Are Jessie’s and Ruth’s stories finished, or can readers expect to see them pop up again?

Spoiler alert: I leave the end of the book with both characters starting new and happier lives. Depending on how well THE SAFE PLACE is received by readers, there may be a sequel. I would certainly love to write it.

What attracts you to this book’s genre?     

The emotional rollercoaster ride. The plot twists. The complex and intriguing characters. The puzzles that need solving. The dramatic climax. Yup, I love thrillers!

In addition to thrillers, you also write cozy mysteries. Are there any other genres that you’re curious to try?

I write cozy mysteries as Louisa Bennet. In fact, I have a new dog detective mystery about to be released, The Bone Ranger, published by Clan Destine Press. It’s about a dog who solves crimes that “hoomans” can’t, and the dog, Monty, is the main narrator. The secondary narrator is Rose Sidebottom, who is struggling to prove that she can make it as a detective. It’s fun and uplifting, and very different from my thrillers. When I write the dog detective mysteries, I find I’m smiling to myself. They are a salve to the darker tone of my thrillers. I don’t think I’ll have the time to explore any new genres in 2022 because I have another cozy being published, as well as three crime-thrillers.

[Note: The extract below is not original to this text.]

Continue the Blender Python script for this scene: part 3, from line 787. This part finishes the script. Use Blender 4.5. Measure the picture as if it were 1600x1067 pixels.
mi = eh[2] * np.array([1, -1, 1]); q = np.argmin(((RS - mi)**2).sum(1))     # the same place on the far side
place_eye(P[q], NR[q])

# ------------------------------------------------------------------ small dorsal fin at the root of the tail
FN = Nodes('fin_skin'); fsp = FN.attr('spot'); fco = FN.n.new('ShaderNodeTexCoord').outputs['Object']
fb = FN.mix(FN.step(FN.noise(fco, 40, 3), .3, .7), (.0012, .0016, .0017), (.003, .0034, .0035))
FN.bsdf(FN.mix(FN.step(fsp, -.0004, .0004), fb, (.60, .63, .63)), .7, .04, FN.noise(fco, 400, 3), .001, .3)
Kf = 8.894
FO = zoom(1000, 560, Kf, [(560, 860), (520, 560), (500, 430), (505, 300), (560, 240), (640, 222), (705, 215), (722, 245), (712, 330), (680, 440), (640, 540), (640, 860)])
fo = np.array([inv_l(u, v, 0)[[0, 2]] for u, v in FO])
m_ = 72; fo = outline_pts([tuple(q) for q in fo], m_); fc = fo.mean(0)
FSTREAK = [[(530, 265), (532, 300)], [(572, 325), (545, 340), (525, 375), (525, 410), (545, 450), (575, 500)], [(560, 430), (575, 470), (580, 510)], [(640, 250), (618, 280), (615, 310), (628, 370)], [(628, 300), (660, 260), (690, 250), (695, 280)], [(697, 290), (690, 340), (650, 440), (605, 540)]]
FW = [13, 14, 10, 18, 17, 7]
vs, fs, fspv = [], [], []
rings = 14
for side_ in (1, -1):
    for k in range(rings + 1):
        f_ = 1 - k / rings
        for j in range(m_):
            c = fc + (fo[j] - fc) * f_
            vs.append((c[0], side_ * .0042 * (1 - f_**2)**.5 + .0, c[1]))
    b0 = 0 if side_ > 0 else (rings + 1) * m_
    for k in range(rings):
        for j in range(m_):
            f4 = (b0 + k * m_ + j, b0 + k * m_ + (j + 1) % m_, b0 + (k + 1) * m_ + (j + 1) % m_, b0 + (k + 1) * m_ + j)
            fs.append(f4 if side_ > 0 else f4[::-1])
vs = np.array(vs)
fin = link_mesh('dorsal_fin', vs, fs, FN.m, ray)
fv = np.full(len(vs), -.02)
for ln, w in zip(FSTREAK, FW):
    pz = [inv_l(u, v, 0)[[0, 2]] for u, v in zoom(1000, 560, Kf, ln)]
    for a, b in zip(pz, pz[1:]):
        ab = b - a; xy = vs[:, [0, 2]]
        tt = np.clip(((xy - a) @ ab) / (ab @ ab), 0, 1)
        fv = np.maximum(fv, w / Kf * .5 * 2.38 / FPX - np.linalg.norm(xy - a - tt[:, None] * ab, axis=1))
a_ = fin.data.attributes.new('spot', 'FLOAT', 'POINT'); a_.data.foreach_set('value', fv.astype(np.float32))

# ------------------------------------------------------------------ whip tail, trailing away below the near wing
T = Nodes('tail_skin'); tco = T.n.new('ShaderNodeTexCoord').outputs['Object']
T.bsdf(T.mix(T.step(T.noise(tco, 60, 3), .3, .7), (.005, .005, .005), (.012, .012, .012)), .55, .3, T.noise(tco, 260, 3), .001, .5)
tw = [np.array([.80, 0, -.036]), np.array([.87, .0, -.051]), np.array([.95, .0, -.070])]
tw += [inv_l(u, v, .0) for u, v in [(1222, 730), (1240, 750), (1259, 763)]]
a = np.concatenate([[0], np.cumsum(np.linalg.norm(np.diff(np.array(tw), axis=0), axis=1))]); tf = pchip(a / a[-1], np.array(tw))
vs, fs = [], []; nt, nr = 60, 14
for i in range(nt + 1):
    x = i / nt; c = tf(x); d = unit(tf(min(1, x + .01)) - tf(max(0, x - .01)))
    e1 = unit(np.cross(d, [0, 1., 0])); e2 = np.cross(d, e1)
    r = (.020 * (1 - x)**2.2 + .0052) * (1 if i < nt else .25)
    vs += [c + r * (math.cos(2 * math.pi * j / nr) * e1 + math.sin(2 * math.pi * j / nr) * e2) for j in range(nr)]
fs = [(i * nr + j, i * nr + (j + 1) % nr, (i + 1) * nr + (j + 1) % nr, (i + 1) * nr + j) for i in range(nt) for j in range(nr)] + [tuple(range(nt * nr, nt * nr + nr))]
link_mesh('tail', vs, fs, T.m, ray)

What is your favorite part of the writing process and why?

My favorite part of the writing process is the very beginning. Coming up with the ideas, plotting the novel, and then writing the first draft. It’s like starting out on an adventure and you’re not quite sure how it will pan out. It’s a real thrill.

No spoilers, but what can you tell us about your book that we won’t find in the jacket copy or the PR material?       

Bartie, the central character’s rescued golden retriever, is based on a real dog who passed away recently, and I wanted Bartie to live on in this book. He was a loyal and loving friend to his owner, just as Bartie is to Jessie Lewis in THE SAFE PLACE.

Can you tell us what you’re working on next?

I’m writing a new dog detective mystery as Louisa Bennet and three crime-thrillers/police procedurals as L.A. Larkin—a new series that will start to appear at the end of 2022.


L.A. Larkin’s crime-thrillers have won her fans all over the world. Described as a superb “chiller thriller’” writer by Marie Claire magazine and praised by the king of crime, Lee Child, Louisa likes to write stories with lots of plot twists and characters that surprise. She has a Bachelor of Arts in Literature and teaches creative writing at the Australian Writers’ Centre. She has been on the organizing committees of the prestigious Ned Kelly Awards and Sisters In Crime Australia. Born in England, she lives in Australia and sets her current novels in America.